6-3 Pro-Gun Decision Threatens the Nation’s Biggest City
The Supreme Court wants to turn New York’s Time Square into the OK Corral. Donald Trump’s three NRA-approved judges all voted to throw out a 111-year-old New York law that limits who can carry guns on the streets.
“We will work together to mitigate the risks this decision will create once it is implemented, as we cannot allow New York to become the Wild West,” New York Mayor Eric Adams, a former police captain, said in a statement.
The decision, written by Justice Clarence Thomas, was released 30 days after the massacre in Uvalde, Texas, in which 19 children and two teachers were slain, some of them decapitated by bullets from the assault rifle legally carried on Texas streets by gunman Salvador Ramos.
“They have taken away our right to have reasonable restrictions,” said New York Gov. Kathy Hochul. “We can have restrictions on speech. You can’t yell fire in a crowded theater, but somehow there are no restrictions allowed on the Second Amendment.”
Alan Gottlieb, the founder of the Second Amendment Foundation, said the ruling is “a clear victory for the Second Amendment and law-abiding gun owners.”
Thomas, in the 6-3 opinion, threw out the two-part test that federal and state courts have used since a 2008 Supreme Court decision to reject most Second Amendment arguments of gun rights activists.
Thomas wrote that relying on history is a “more legitimate” way to make a ruling, especially given a “lack [of] expertise” by judges about firearms.
“It’s going to have huge impacts because the court changed the entire standard for evaluating Second Amendment claims,” said Jake Charles, the executive director of the Duke Center for Firearms Law.
The decision may also invalidate laws in the District of Columbia and five other states – California, Hawaii, Maryland, Massachusetts and New Jersey – that also limit who can carry a gun in public.
Thomas was joined in the opinion by Chief Justice John Roberts and justices Samuel Alito, Neil Gorsuch, Brett Kavanaugh and Amy Coney Barrett.
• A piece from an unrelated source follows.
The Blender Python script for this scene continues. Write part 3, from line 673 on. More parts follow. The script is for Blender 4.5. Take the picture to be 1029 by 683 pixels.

Gorsuch, Kavanaugh and Barrett were all endorsed by the National Rifle Association.
Justices Stephen Breyer, Sonia Sotomayor and Elena Kagan dissented, writing that the decision harms state efforts to try to reduce gun violence. More children and teens die in shootings now than in motor vehicle crashes. In 2020, 45,222 Americans were killed by firearms.
“In my view, when courts interpret the Second Amendment, it is constitutionally proper, indeed often necessary, for them to consider the serious dangers and consequences of gun violence,” Breyer wrote.
The case was brought by the New York State Rifle & Pistol Association, which is affiliated with the NRA, and two men who couldn’t get gun permits in New York.
People seeking licenses to carry concealed weapons in New York had to show “a special need for self-protection.” The licensing officer for Rensselaer County rejected attempts by Robert Nash and Brendon Koch, plaintiffs in the case, to get gun permits.
Thomas wrote that the New York requirement violates the Fourteenth Amendment by preventing law-abiding citizens with ordinary self-defense needs from exercising their Second Amendment right to keep and bear arms in public for self-defense.
In the gun case, Thomas slighted the legal reasoning of gun violence advocates who traced the history of laws in England.
“We find that history ambiguous at best,” he wrote.
Thomas offered up the 1857 Dred Scott decision, written by Chief Justice Roger Taney, which declared Blacks were not U.S. citizens.
“Even Justice Taney recognized (albeit unenthusiastically in the case of blacks) that public carry was a component of the right to keep and bear arms,” Thomas wrote.
Paul Clement, the lead attorney in the case, was a clerk at the Supreme Court at the same time as Kavanaugh and testified at Kavanaugh’s Senate confirmation hearing.